═══ Collected data ═══
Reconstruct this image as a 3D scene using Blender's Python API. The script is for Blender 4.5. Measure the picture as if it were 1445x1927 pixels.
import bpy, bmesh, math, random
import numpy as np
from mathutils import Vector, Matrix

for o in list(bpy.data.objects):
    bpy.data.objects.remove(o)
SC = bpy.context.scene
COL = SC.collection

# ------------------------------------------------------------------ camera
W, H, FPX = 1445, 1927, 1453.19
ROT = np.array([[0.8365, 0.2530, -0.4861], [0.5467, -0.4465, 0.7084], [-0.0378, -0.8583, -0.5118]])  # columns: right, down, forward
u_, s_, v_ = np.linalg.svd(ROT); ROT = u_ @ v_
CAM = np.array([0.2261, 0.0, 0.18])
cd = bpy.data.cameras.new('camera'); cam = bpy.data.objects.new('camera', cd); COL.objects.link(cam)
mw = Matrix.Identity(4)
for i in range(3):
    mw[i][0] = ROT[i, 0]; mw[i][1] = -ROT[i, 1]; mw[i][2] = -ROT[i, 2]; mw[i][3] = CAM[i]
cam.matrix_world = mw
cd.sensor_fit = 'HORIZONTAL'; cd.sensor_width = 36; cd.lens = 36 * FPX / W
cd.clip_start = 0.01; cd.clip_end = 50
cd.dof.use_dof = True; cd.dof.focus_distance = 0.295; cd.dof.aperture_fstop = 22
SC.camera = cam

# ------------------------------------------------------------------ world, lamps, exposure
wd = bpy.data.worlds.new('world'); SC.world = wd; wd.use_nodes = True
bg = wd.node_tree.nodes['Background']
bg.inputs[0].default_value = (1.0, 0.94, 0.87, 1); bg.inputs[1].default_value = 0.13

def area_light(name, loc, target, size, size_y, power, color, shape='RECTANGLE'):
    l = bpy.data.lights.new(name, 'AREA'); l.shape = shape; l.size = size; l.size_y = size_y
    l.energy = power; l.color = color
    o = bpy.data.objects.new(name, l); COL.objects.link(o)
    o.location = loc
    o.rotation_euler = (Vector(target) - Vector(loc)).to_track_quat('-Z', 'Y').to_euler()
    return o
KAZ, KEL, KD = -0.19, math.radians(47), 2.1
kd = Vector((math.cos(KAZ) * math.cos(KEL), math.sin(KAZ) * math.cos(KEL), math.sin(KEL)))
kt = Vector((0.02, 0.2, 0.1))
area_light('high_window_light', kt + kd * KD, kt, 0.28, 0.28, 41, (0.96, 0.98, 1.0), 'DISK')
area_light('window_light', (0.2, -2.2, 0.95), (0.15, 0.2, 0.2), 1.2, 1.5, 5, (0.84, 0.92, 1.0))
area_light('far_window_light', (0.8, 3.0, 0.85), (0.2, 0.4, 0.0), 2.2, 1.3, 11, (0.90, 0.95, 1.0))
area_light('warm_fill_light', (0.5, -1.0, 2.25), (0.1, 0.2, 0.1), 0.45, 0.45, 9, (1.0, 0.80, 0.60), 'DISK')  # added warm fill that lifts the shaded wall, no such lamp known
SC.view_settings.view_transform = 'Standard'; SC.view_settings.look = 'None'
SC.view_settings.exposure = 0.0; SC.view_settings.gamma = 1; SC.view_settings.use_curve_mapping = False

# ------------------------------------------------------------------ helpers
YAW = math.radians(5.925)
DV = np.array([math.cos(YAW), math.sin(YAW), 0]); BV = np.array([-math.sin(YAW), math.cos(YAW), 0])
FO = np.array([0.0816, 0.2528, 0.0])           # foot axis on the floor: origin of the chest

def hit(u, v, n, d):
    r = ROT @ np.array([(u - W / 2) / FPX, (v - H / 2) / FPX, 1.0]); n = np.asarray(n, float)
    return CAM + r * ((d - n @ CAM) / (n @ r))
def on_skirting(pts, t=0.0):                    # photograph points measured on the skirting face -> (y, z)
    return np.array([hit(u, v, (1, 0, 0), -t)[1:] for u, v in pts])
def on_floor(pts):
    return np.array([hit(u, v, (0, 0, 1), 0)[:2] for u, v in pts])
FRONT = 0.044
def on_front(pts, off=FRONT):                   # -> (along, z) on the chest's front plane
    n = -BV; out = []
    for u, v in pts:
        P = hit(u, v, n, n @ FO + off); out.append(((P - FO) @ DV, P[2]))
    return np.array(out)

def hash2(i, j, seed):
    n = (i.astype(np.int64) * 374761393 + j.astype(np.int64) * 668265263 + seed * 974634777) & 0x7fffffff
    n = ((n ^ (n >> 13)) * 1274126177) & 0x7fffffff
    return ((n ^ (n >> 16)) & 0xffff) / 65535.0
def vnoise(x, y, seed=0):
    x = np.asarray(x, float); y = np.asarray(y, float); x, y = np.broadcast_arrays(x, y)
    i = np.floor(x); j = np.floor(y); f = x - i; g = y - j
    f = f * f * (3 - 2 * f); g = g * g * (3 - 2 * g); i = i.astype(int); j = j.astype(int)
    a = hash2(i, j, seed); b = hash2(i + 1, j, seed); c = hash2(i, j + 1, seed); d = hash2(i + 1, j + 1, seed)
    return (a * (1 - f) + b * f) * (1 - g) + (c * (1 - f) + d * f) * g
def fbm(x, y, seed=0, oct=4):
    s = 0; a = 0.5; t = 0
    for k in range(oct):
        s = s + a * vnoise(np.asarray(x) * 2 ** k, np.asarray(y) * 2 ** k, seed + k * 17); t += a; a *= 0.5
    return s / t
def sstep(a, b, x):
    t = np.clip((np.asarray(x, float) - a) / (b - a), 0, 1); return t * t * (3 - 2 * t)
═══
--- Task details ---
The lines from the top of the data above down to the line containing "bg.inputs[0].default_value = (1.0, 0.94, 0.87, 1);" are to be copied exactly; no other line should appear.

--- Correct result ---
Reconstruct this image as a 3D scene using Blender's Python API. The script is for Blender 4.5. Measure the picture as if it were 1445x1927 pixels.
import bpy, bmesh, math, random
import numpy as np
from mathutils import Vector, Matrix

for o in list(bpy.data.objects):
    bpy.data.objects.remove(o)
SC = bpy.context.scene
COL = SC.collection

# ------------------------------------------------------------------ camera
W, H, FPX = 1445, 1927, 1453.19
ROT = np.array([[0.8365, 0.2530, -0.4861], [0.5467, -0.4465, 0.7084], [-0.0378, -0.8583, -0.5118]])  # columns: right, down, forward
u_, s_, v_ = np.linalg.svd(ROT); ROT = u_ @ v_
CAM = np.array([0.2261, 0.0, 0.18])
cd = bpy.data.cameras.new('camera'); cam = bpy.data.objects.new('camera', cd); COL.objects.link(cam)
mw = Matrix.Identity(4)
for i in range(3):
    mw[i][0] = ROT[i, 0]; mw[i][1] = -ROT[i, 1]; mw[i][2] = -ROT[i, 2]; mw[i][3] = CAM[i]
cam.matrix_world = mw
cd.sensor_fit = 'HORIZONTAL'; cd.sensor_width = 36; cd.lens = 36 * FPX / W
cd.clip_start = 0.01; cd.clip_end = 50
cd.dof.use_dof = True; cd.dof.focus_distance = 0.295; cd.dof.aperture_fstop = 22
SC.camera = cam

# ------------------------------------------------------------------ world, lamps, exposure
wd = bpy.data.worlds.new('world'); SC.world = wd; wd.use_nodes = True
bg = wd.node_tree.nodes['Background']
bg.inputs[0].default_value = (1.0, 0.94, 0.87, 1); bg.inputs[1].default_value = 0.13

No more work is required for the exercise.